Bisnis.com, JAKARTA - Keputusan Bank Indonesia (BI) untuk mempertahankan suku bunga acuan (BI Rate) di level 6% pada Rapat Dewan Gubernur (RDG) 19–20 November 2024 diyakini belum berdampak signifikan terhadap pertumbuhan kredit perbankan.
Direktur Kepatuhan PT Bank Oke Indonesia Tbk. (DNAR) Efdinal Alamsyah menilai stabilitas suku bunga yang terjadi saat ini justru memberikan kejelasan dan kepastian bagi pasar dan perbankan.
Namun, dia menyebut bisa kurang efektif jika ekonomi membutuhkan stimulus tambahan untuk mendorong pertumbuhan kredit.
Sehubungan dengan ini, kata Efdinal, pada umumnya perbankan juga akan mempertahankan suku bunga kredit dan simpanan di level yang mirip dengan sebelumnya, karena suku bunga di perbankan merujuk pada suku bunga acuan BI.
Menurutnya, untuk saat ini tidak ada dorongan tambahan bagi perbankan untuk menurunkan suku bunga kredit. Alhasil, tidak akan ada perubahan besar yang diharapkan terhadap suku bunga pinjaman atau simpanan di bank.
“Di sisi lain, jika kondisi ekonomi relatif stabil dan tidak ada tekanan inflasi yang besar, permintaan kredit bisa tetap stabil meskipun suku bunga tidak berubah,” katanya kepada Bisnis, Rabu (20/11/2024).
Baca Juga
Dia menyebut perusahaan atau individu yang membutuhkan pinjaman bisa saja tetap mengakses kredit dengan suku bunga yang ada sebelumnya.
Adapun, Efdinal menjelaskan dalam beberapa tahun terakhir, BI memang telah menaikkan suku bunga secara bertahap sejak tahun 2022 dan suku bunga acuan sebesar 6% saat ini lebih tinggi jika dibandingkan dengan tingkat suku bunga acuan sebelum tahun 2022.
Dirinya pun menyebut melihat pernyataan Bank Indonesia, hal ini diperlukan untuk mengendalikan stabilitas nilai tukar rupiah dari dampak ketidakpastian kondisi geopolitik dan perekonomian global.
“BI tidak melihat kebutuhan mendesak untuk mengubah kebijakan suku bunga berdasarkan kondisi ekonomi saat ini [misalnya inflasi, pertumbuhan ekonomi, dan stabilitas sistem keuangan],” ujarnya.
Sementara itu, PT Bank Central Asia Tbk. (BBCA) menegaskan bahwa kebijakan suku bunga kredit bank memiliki jeda waktu untuk menyesuaikan ketika terjadi perubahan suku bunga acuan.
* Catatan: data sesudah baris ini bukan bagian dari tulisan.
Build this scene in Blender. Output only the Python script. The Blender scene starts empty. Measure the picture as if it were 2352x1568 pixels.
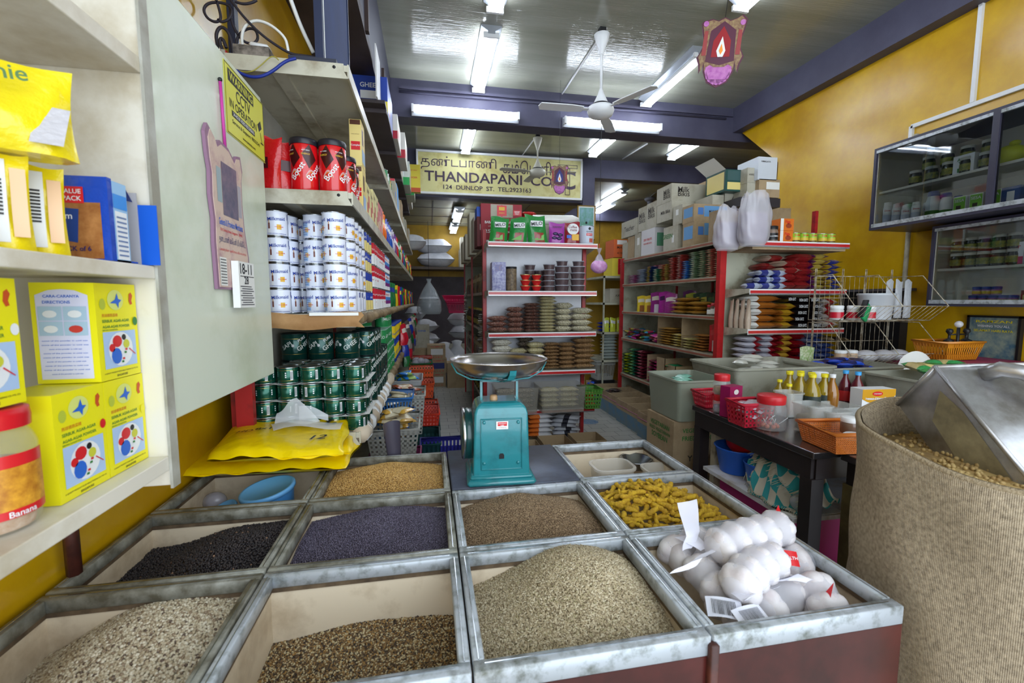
import bpy,math,random
import numpy as np
from mathutils import Matrix,Vector
random.seed(7)
rng = np.random.default_rng(7)
PI = math.pi
SC = bpy.context.scene
COL = SC.collection
HZ = 1.45                      # eye height above the floor

# ---------------------------------------------------------------- camera
FPX = 1013.0
YAW = math.atan(191 / 1017.0);PIT = math.atan(94 / 1013.0)
cF = Vector((math.sin(YAW)*math.cos(PIT),math.cos(YAW)*math.cos(PIT),-math.sin(PIT)))
cR = Vector((math.cos(YAW),-math.sin(YAW),0));cU = cR.cross(cF)
cam_d = bpy.data.cameras.new('camera');cam = bpy.data.objects.new('camera',cam_d);COL.objects.link(cam)
cam_d.sensor_width = 36;cam_d.lens = FPX / 2352*36;cam_d.clip_start = 0.02
cam_d.dof.use_dof = True;cam_d.dof.focus_distance = 2.4;cam_d.dof.aperture_fstop = 5.0
mw = Matrix.Identity(4)
for i in range(3):
    mw[i][0] = cR[i];mw[i][1] = cU[i];mw[i][2] = -cF[i]
mw[2][3] = HZ
cam.matrix_world = mw
SC.camera = cam

# ---------------------------------------------------------------- world, exposure
SC.view_settings.view_transform = 'Standard'
try: SC.view_settings.look = 'None'
except Exception: pass
SC.view_settings.exposure = 0.88;SC.view_settings.gamma = 1.0
SC.view_settings.use_curve_mapping = False
w = bpy.data.worlds.new('street daylight');SC.world = w;w.use_nodes = True
w.node_tree.nodes['Background'].inputs[0].default_value = (0.80,0.90,1.0,1)
w.node_tree.nodes['Background'].inputs[1].default_value = 2.2
TUBE_POWER = 21.0              # radiance of the fluorescent tubes
# the open shopfront behind the camera lets the street daylight in (a portal only guides sampling)
pl = bpy.data.lights.new('shopfront_portal','AREA');pl.shape = 'RECTANGLE';pl.size = 6.2;pl.size_y = 4.0
pl.cycles.is_portal = True
po = bpy.data.objects.new('shopfront_portal',pl);COL.objects.link(po)
po.location = (1.7,-1.6,2.0);po.rotation_euler = (-PI / 2,0,PI)

# ---------------------------------------------------------------- rays to points on real planes
def ray(u,v): return (u - 1176.0) / FPX*cR - (v - 784.0) / FPX*cU+cF
def atz(u,v,z): d = ray(u,v);p = d*((z - HZ) / d.z);return Vector((p.x,p.y,z))
def aty(u,v,y): d = ray(u,v);p = d*(y / d.y);return Vector((p.x,y,p.z+HZ))
def atx(u,v,x): d = ray(u,v);p = d*(x / d.x);return Vector((x,p.y,p.z+HZ))

# ---------------------------------------------------------------- materials
MATS = {}
def lin(c):
    return tuple((x / 255.0 / 12.92 if x <= 10 else ((x / 255.0+0.055) / 1.055) **2.4) for x in c[:3])
def mat(name,rgb=(200,200,200),rough=0.5,metal=0.0,dirt=None,dscale=6.0,damt=0.4,bump=0.0,bscale=40.0,
        emit=0.0,trans=0.0,alpha=1.0,ior=1.45,coat=0.0,aniso=None,vary=0.0,spec=None):
    if name in MATS: return MATS[name]
    m = bpy.data.materials.new(name);m.use_nodes = True
    nt = m.node_tree;b = nt.nodes['Principled BSDF'];L = nt.links
    c = lin(rgb)+(1,)
    b.inputs['Base Color'].default_value = c
    b.inputs['Roughness'].default_value = rough
    b.inputs['Metallic'].default_value = metal
    b.inputs['IOR'].default_value = ior
    if spec is not None: b.inputs['Specular IOR Level'].default_value = spec
    if coat: b.inputs['Coat Weight'].default_value = coat;b.inputs['Coat Roughness'].default_value = 0.08
    if trans: b.inputs['Transmission Weight'].default_value = trans
    if alpha < 1: b.inputs['Alpha'].default_value = alpha
    if emit:
        b.inputs['Emission Color'].default_value = c;b.inputs['Emission Strength'].default_value = emit
    tc = None
    if dirt is not None or bump:
        tc = nt.nodes.new('ShaderNodeTexCoord');mp = nt.nodes.new('ShaderNodeMapping')
        L.new(tc.outputs['Object'],mp.inputs[0])
        if aniso: mp.inputs['Scale'].default_value = aniso
    if dirt is not None:
        n = nt.nodes.new('ShaderNodeTexNoise');n.inputs['Scale'].default_value = dscale;n.inputs['Detail'].default_value = 7;n.inputs['Roughness'].default_value = .62
        L.new(mp.outputs[0],n.inputs['Vector'])
        r = nt.nodes.new('ShaderNodeValToRGB');r.color_ramp.elements[0].position = .5 - .22*damt - .02;r.color_ramp.elements[1].position = .5+.2
        r.color_ramp.elements[0].color = lin(dirt)+(1,);r.color_ramp.elements[1].color = c
        if damt < .35: r.color_ramp.elements[0].position = .30;r.color_ramp.elements[1].position = .52
        L.new(n.outputs['Fac'],r.inputs[0]);L.new(r.outputs[0],b.inputs['Base Color'])
    if bump:
        n2 = nt.nodes.new('ShaderNodeTexNoise');n2.inputs['Scale'].default_value = bscale;n2.inputs['Detail'].default_value = 4
        L.new(mp.outputs[0],n2.inputs['Vector'])
        bp = nt.nodes.new('ShaderNodeBump');bp.inputs['Strength'].default_value = bump;bp.inputs['Distance'].default_value = .01
        L.new(n2.outputs['Fac'],bp.inputs['Height']);L.new(bp.outputs[0],b.inputs['Normal'])
    MATS[name] = m
    return m
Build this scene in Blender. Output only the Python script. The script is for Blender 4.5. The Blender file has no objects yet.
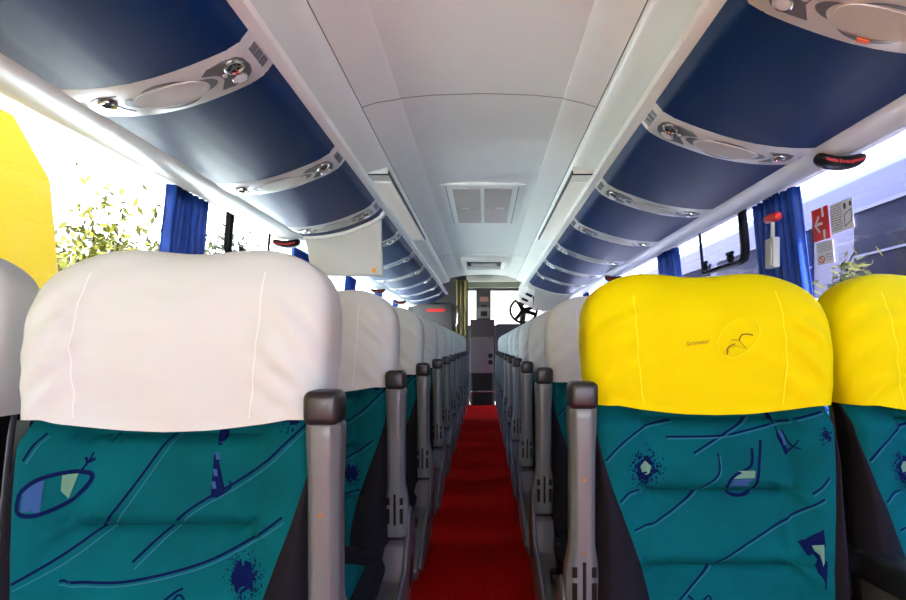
import bpy, bmesh, math, random
from mathutils import Vector, noise
random.seed(7)
C = bpy.context.scene.collection
PI = math.pi
H = 1.05                                   # eye height above the aisle floor

# ---------------------------------------------------------------- camera, light, exposure
cd = bpy.data.cameras.new('camera'); cam = bpy.data.objects.new('camera', cd); C.objects.link(cam)
cam.location = (0, 0, H); cam.rotation_euler = (PI/2, 0, 0)
cd.sensor_width = 36; cd.lens = 550/906*36; cd.shift_x = -31/906; cd.shift_y = 46/906
cd.clip_start = .02; cd.clip_end = 300
bpy.context.scene.camera = cam
w = bpy.data.worlds.new('sky'); bpy.context.scene.world = w; w.use_nodes = True
nt = w.node_tree; bg = nt.nodes['Background']
tc = nt.nodes.new('ShaderNodeTexCoord'); sp = nt.nodes.new('ShaderNodeSeparateXYZ'); cr = nt.nodes.new('ShaderNodeValToRGB')
nt.links.new(tc.outputs['Generated'], sp.inputs[0]); nt.links.new(sp.outputs['Z'], cr.inputs[0]); nt.links.new(cr.outputs[0], bg.inputs[0])
cr.color_ramp.elements[0].position = 0.0; cr.color_ramp.elements[0].color = (.95, .95, 1, 1)
cr.color_ramp.elements[1].position = .6; cr.color_ramp.elements[1].color = (.36, .60, 1, 1)
bg.inputs[1].default_value = 4.8
sd = bpy.data.lights.new('sun', 'SUN'); sun = bpy.data.objects.new('sun', sd); C.objects.link(sun)
sd.energy = 30; sd.angle = .01; sd.color = (1, .95, .87)
sun.rotation_euler = Vector((.42, -.50, 1)).to_track_quat('Z', 'Y').to_euler()
def portal(loc, d, sx, sy):
    l = bpy.data.lights.new('sky_portal', 'AREA'); o = bpy.data.objects.new('sky_portal', l); C.objects.link(o)
    l.shape = 'RECTANGLE'; l.size = sx; l.size_y = sy; l.cycles.is_portal = True
    o.location = loc; o.rotation_euler = Vector(d).to_track_quat('-Z', 'Z').to_euler()
portal((-1.48, 3.6, H+.21), (1, 0, 0), 12.6, .9)
portal((1.40, 3.6, H+.21), (-1, 0, 0), 12.6, .9)
portal((0, -2.62, H+.1), (0, 1, 0), 2.3, .9)
vs = bpy.context.scene.view_settings
vs.view_transform = 'Standard'; vs.look = 'None'; vs.gamma = 1; vs.use_curve_mapping = False
vs.exposure = 1.58

# ---------------------------------------------------------------- helpers
def mat(name, col, rough=.5, metal=0, bump=0, bscale=200, var=0, vscale=6, emit=None, es=1, sheen=0, spec=.5, coat=0):
    m = bpy.data.materials.new(name); m.use_nodes = True; n = m.node_tree; b = n.nodes['Principled BSDF']
    b.inputs['Base Color'].default_value = (*col, 1); b.inputs['Roughness'].default_value = rough
    b.inputs['Metallic'].default_value = metal; b.inputs['Specular IOR Level'].default_value = spec
    b.inputs['Coat Weight'].default_value = coat
    t = n.nodes.new('ShaderNodeTexCoord')
    if sheen: b.inputs['Sheen Weight'].default_value = sheen
    if emit:
        b.inputs['Emission Color'].default_value = (*emit, 1); b.inputs['Emission Strength'].default_value = es
    if var:
        q = n.nodes.new('ShaderNodeTexNoise'); q.inputs['Scale'].default_value = vscale; q.inputs['Detail'].default_value = 6
        r = n.nodes.new('ShaderNodeValToRGB')
        r.color_ramp.elements[0].position = .3; r.color_ramp.elements[1].position = .7
        r.color_ramp.elements[0].color = (*[c*(1-var) for c in col], 1); r.color_ramp.elements[1].color = (*[min(1, c*(1+var)) for c in col], 1)
        n.links.new(t.outputs['Object'], q.inputs['Vector']); n.links.new(q.outputs['Fac'], r.inputs[0]); n.links.new(r.outputs[0], b.inputs['Base Color'])
    if bump:
        q = n.nodes.new('ShaderNodeTexNoise'); q.inputs['Scale'].default_value = bscale; q.inputs['Detail'].default_value = 3
        p = n.nodes.new('ShaderNodeBump'); p.inputs['Strength'].default_value = bump; p.inputs['Distance'].default_value = .002
        n.links.new(t.outputs['Object'], q.inputs['Vector']); n.links.new(q.outputs['Fac'], p.inputs['Height']); n.links.new(p.outputs[0], b.inputs['Normal'])
    return m
def glassmat(name, tint, refl=.05):
    m = bpy.data.materials.new(name); m.use_nodes = True; n = m.node_tree; n.nodes.clear()
    o = n.nodes.new('ShaderNodeOutputMaterial'); mx = n.nodes.new('ShaderNodeMixShader')
    a = n.nodes.new('ShaderNodeBsdfTransparent'); g = n.nodes.new('ShaderNodeBsdfGlossy'); f = n.nodes.new('ShaderNodeLayerWeight'); pw = n.nodes.new('ShaderNodeMath'); pw.operation = 'POWER'; pw.inputs[1].default_value = 5
    ml = n.nodes.new('ShaderNodeMath'); ml.operation = 'MULTIPLY_ADD'; ml.inputs[1].default_value = .6; ml.inputs[2].default_value = refl*.5
    n.links.new(f.outputs['Facing'], pw.inputs[0]); n.links.new(pw.outputs[0], ml.inputs[0])
    a.inputs[0].default_value = (*tint, 1); g.inputs['Roughness'].default_value = .01
    n.links.new(ml.outputs[0], mx.inputs[0]); n.links.new(a.outputs[0], mx.inputs[1]); n.links.new(g.outputs[0], mx.inputs[2]); n.links.new(mx.outputs[0], o.inputs[0])
    return m
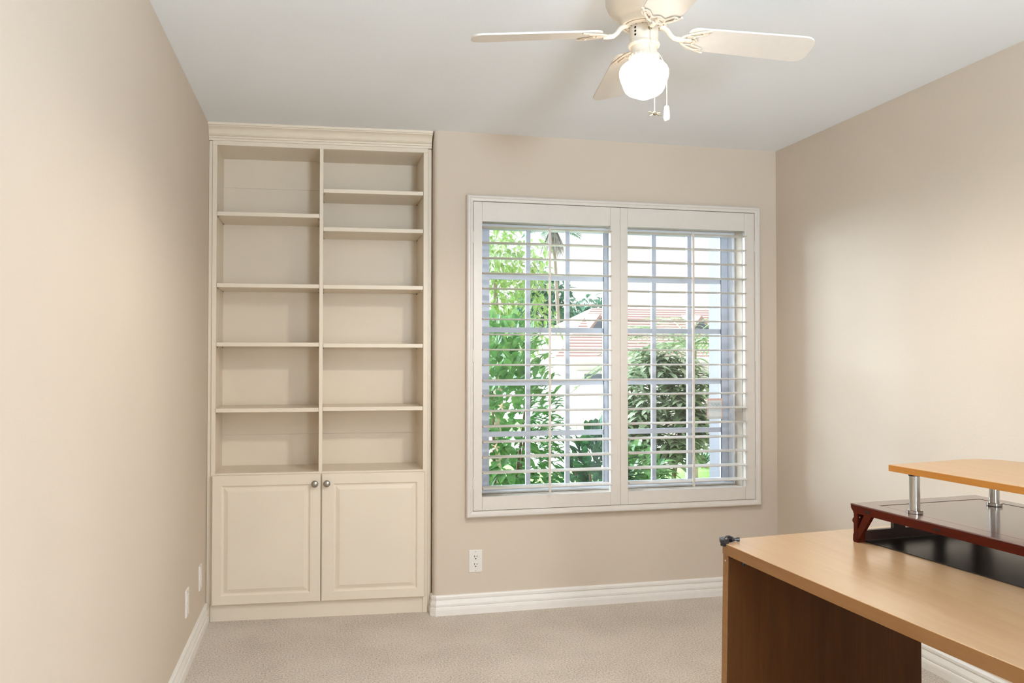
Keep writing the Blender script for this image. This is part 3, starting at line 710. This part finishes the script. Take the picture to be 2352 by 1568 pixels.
# agave in a round bed
ag = thing('agave', (5.95, 12.2, gz(12.2)), 'spiky agave on a small round green mound on the front lawn', 'plant')
m = MB()
for k in range(46):
    a = rnd.uniform(0, 2 * PI); add_leaf(m, Vector((5.95, 12.2, gz(12.2) + .15)), Vector((math.cos(a), math.sin(a), rnd.uniform(.6, 2.2))), rnd.uniform(.32, .46), .045, .1)
m.build('leaves', M['leaf_dark'], ag, recalc=False)
m = MB(); m.lathe(5.95, 12.2, [(.62, gz(12.2) - .05), (.60, gz(12.2) + .05), (.36, gz(12.2) + .14), (.02, gz(12.2) + .17)], 24); m.build('bed', M['lawn'], ag)
# neighbour house
hs = thing('neighbour_house', (11.0, 28.5, gz(26)), 'white house with pink tiled hip roof across the driveway', 'house')
g = gz(26); EZ = 1.25; RZ = 3.2
m = MB(); m.box(7.9, 26.2, g - .1, 19.5, 36, EZ - .02); m.build('walls', M['stucco'], hs)
m = MB(); e0, e1, f0, f1 = 7.4, 20.0, 25.7, 36.5; 
v = [(e0, f0, EZ), (e1, f0, EZ), (e1, f1, EZ), (e0, f1, EZ), (e0 + 3.1, 31.1, RZ), (e1 - 4, 31.1, RZ)]
vb = [m.bm.verts.new(p) for p in v]
for f in ((0, 1, 5, 4), (1, 2, 5), (2, 3, 4, 5), (3, 0, 4), (3, 2, 1, 0)): m.bm.faces.new([vb[i] for i in f])
m.build('roof', M['tile'], hs)
m = MB(); m.box(e0, f0 - .04, EZ - .16, e1, f0, EZ + .02); m.build('fascia', M['stucco'], hs)
for x in (9.9, 13.9):
    zz = EZ + (28.5 - f0) / (31.1 - f0) * (RZ - EZ)
    m = MB(); m.loft([[(x - .45, y, z - .03), (x + .45, y, z - .03), (x, y, z + .55)] for y, z in ((28.45, zz), (30.2, zz + .1))]); dm = m.build('dormer_vent', M['tile'], hs)
    m = MB(); m.loft([[(x - .30, y, zz + .03), (x + .30, y, zz + .03), (x, y, zz + .40)] for y in (28.43, 28.46)]); m.build('vent_louver', M['dark_glass'], dm)
m = MB(); m.box(8.3, 26.14, g, 11.9, 26.22, g + 2.12); gdoor = m.build('garage_door', M['stucco'], hs)
for k in range(4):
    m = MB(); m.box(8.55 + k * .85, 26.11, g + 1.72, 9.15 + k * .85, 26.15, g + 2.02); m.build('door_pane', M['dark_glass'], gdoor)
Meski demikian, perseroan sebenarnya sudah proaktif dalam memberikan bunga rendah berkat kondisi likuiditasnya yang sehat.
“Tapi sebenarnya di BCA sendiri kita juga sudah memberikan bunga yang rendah, karena kita memiliki likuiditas yang mumpuni untuk melakukan itu,” ujar EVP Corporate Communication & Social Responsibility BCA Hera F. Haryn.
Dia menyampaikan bahwa BCA sempat mencatat rekor suku bunga kredit terendah dalam sejarah sebesar 1,45% pada acara expo terakhirnya.
“Jadi untuk debitur-debitur kita yang memang sudah sesuai dengan profiling yang kita berikan pembiayaan, maka kita memberikan bunga-bunga yang sangat menggoda,” ujarnya.
Dirinya juga menyebut bahwa BCA sangat antusias untuk menyambut geliat ekonomi nasional. Pasalnya, perseroan melihat salah satu indikator penting dari perkembangan ekonomi adalah pertumbuhan pembiayaan di pasar.
Lebih lanjut, dalam menghadapi 2025, BCA akan terus membidik beragam segmen. Selain itu, portofolio green financing yang kini mencapai 25% akan terus menjadi perhatian utama, sejalan dengan komitmen bank untuk mendorong keberlanjutan.
“Tapi di sisi lain, kita juga melihat bagaimana social impact itu berpengaruh ketika membiayai sektor-sektor yang memberikan kontribusi kepada ekonomi nasional, misalnya sektor yang memperkerjakan banyak orang. Sebagai perbankan nasional kita tetap mau memberikan hal tersebut, kata Hera.